In the cast and musical director Michael Tyack’s hands Harding’s simple, sometimes prosaic but winsome lyrics and understated melodies feel comfortable and natural. Of course these people sing, and of course when they sing their words are direct and yearning; unless they are singing in a cabaret within the play, they sing when they can no longer speak.  Rennie understands that essential motivation behind each song, and coaxes a sense of inevitability from each number that’s also conspiratorial; it’s like we’re being let in on a secret. Even Lana’s monologue in a public toilet block – an elegy to a lost friend – is treated this way, with deep respect for usually unspoken secrets and glimpses of vulnerability. More casual scenes sparkle with the kind of playful, knowing dialogue shared between close friends, and the relationships onstage feel remarkably real.

Often revivals of musicals don’t have answers to these fundamental questions: Why do this musical now? What is it about this time and place that makes this musical the right choice? What does the show have left to tell us? But this show not only answers these questions, it’s so clear in its purpose as a piece of theatre that you never have to ask them in the first place.

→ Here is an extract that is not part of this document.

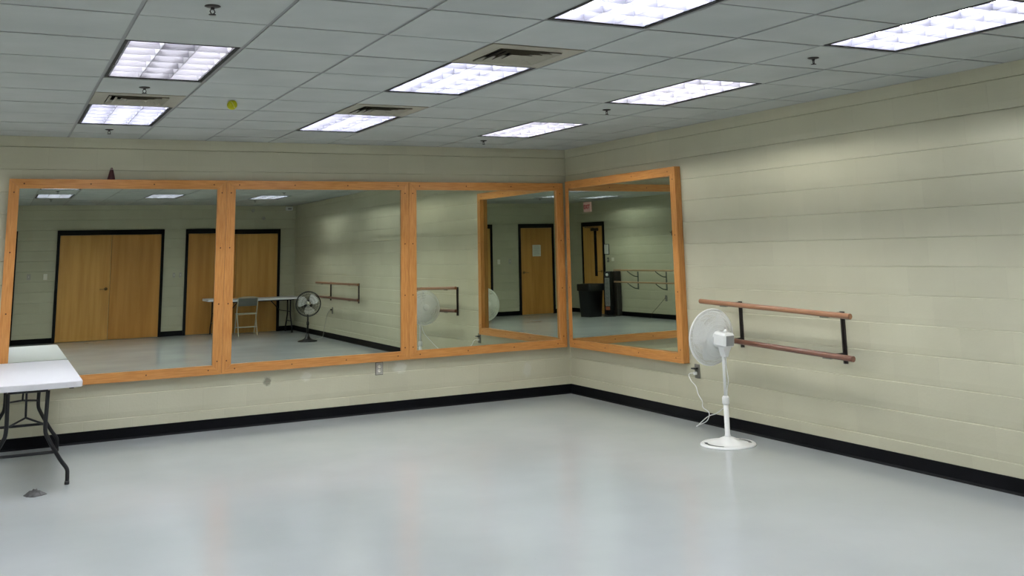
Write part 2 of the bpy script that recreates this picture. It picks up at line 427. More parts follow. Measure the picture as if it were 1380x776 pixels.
for i, j in lights:
    warm = (i, j) in ((0, 4), (6, 4), (6, 0))
    dead = (i, j) == (0, 4)
    lab = 'louvered ceiling light in the %s, %s' % (CN[i], RN[j])
    if dead: lab = 'recessed louvered ceiling light with its middle tube out, over the leftmost mirror'
    t = thing('ceiling_light', lab, 'ceiling light', (GX + (i + .5) * T, GY - (j + 1) * T, H), 0, 'recessed louvered lights in the ceiling')
    for nm in ('housing', 'trim_frame', 'louver'): link(nm, FM[nm], t)
    for k in (-1, 0, 1):
        key = 'tubedim' if dead and k == 0 else ('tubewarm' if warm else 'tube')
        o = link('lamp_tube', FM[key], t); o.location = (k * .185, 0, 0)
        if dead and k == 0: o['label'] = 'unlit middle fluorescent tube'

def vent_meshes():
    c = {}
    h = T / 2 - .011; q = .20
    b = MB()
    b.box((-h, -h, -.002), (h, -q, .006)).box((-h, q, -.002), (h, h, .006)).box((-h, -q, -.002), (-q, q, .006)).box((q, -q, -.002), (h, q, .006))
    c['vent_plate'] = b.data('vent_plate', [M['vent']])
    b = MB()
    for k, (r0, r1) in enumerate(((.197, .165), (.155, .123), (.113, .081), (.071, .03))):
        z0, z1 = -.008, .018
        for t_ in (0, .0012):
            vs = [(sx * r0, sy * r0, z0 + t_) for sx, sy in ((-1, -1), (1, -1), (1, 1), (-1, 1))] + [(sx * r1, sy * r1, z1 + t_) for sx, sy in ((-1, -1), (1, -1), (1, 1), (-1, 1))]
            b.add(vs, [(0, 1, 5, 4), (1, 2, 6, 5), (2, 3, 7, 6), (3, 0, 4, 7)])
    b.box((-.03, -.03, .017), (.03, .03, .0195))
    c['vent_slats'] = b.data('vent_slats', [M['vent']])
    b = MB(); b.add([(-h, -h, .02), (h, -h, .02), (h, h, .02), (-h, h, .02), (-h, -h, .12), (h, -h, .12), (h, h, .12), (-h, h, .12)], [(4, 5, 6, 7), (0, 1, 5, 4), (1, 2, 6, 5), (2, 3, 7, 6), (3, 0, 4, 7)])
    c['duct_box'] = b.data('duct_box', [M['gap']])
    return c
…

While Only Heaven Knows might be gently dated in its storytelling approach (it was written during the AIDS crisis to find a promise of a better future from within the past), it seems fresh here.  

It’s  an ode to the often battered and repressed, but never fully destroyed, spirit of Kings Cross and the queer Sydney community, a reminder that times and places change and change over again, that freedoms are lost and won and lost and won over again. Only Heaven Knows brings just a seed of hope that we, and our city, will survive these lockout laws, this legal block on equal marriage, this media and governmental attack against queer people, transgender people, against women.  

It’s a reminder that if you have a community to support you – a ‘gay family’, a group of friends, familiar faces that share your values at the pub – then even the most austere and punishing times are navigable, survivable.  You’ll probably cry while you’re watching Only Heaven Knows, but that’s okay. You won’t be alone.